Matt Kennedy (AB ’09), last year’s SG president, was part of this and other meetings with Goff-Crews. “Did I come out of the meetings feeling like we were going to change student life on campus? No, not often,” he said. “Did I feel informed about what was going on in the University? Yes. Did I feel like I had at least a say in what was going on on campus, even if it wasn’t really addressed? Yes.”

SG passed Redmond’s proposal, asking Goff-Crews to attend a meeting to hear its reaction in person. She listened to representatives’ comments but said modifying the bill was an administrative decision, and that it was final. Afterward, however, the details of the charge were placed online. Goff-Crews said she is now rethinking what makes a decision pertinent to SG.

Goff-Crews maintains a positive working relationship with SG; she and CSL continue to reach out to different groups. “While we had begun some of the work with graduate students before arrival, it was really after her arrival that it has really taken off,” Michel said. CSL has also begun planning some events differently—most notably, the family-friendly election night celebration in November 2008. “We’re now asking ourselves, ‘When are we doing events with just students, when are we doing events that are for students, staff, and faculty, and what happens when you create more opportunities for that interaction?’” Michel said.

Goff-Crews said much of her tenure so far has been spent learning the lay of the land, what the University of Chicago is about, and what the students want. “What I’ve discovered is that there are different definitions of fun,” Goff-Crews said, “and that students do have fun.
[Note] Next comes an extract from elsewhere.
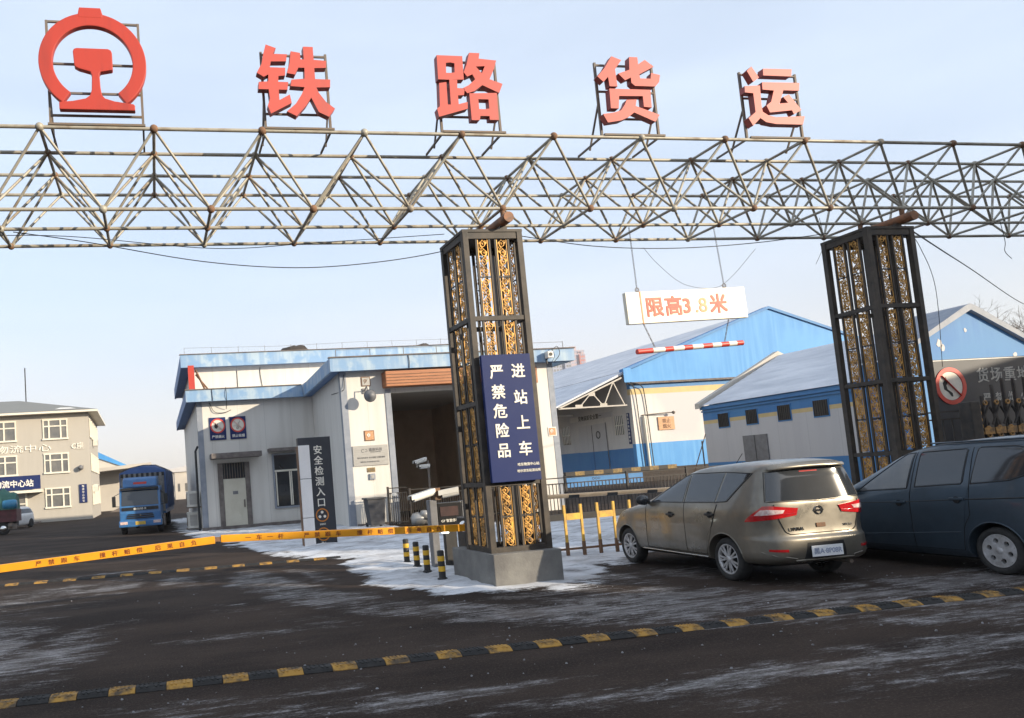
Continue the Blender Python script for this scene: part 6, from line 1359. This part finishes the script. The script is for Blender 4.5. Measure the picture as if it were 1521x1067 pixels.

So part of what I think is more interesting for me both internally and externally is to show the wide range of what students actually do, how they live their lives, the passion with which they live their lives, which is, I think, indicative of more than that phrase ‘Where fun comes to die.’ I don’t know if I want to change it, because it’s so particular to this institution. I want to amplify it, and explain the wide range of what they’re actually doing.”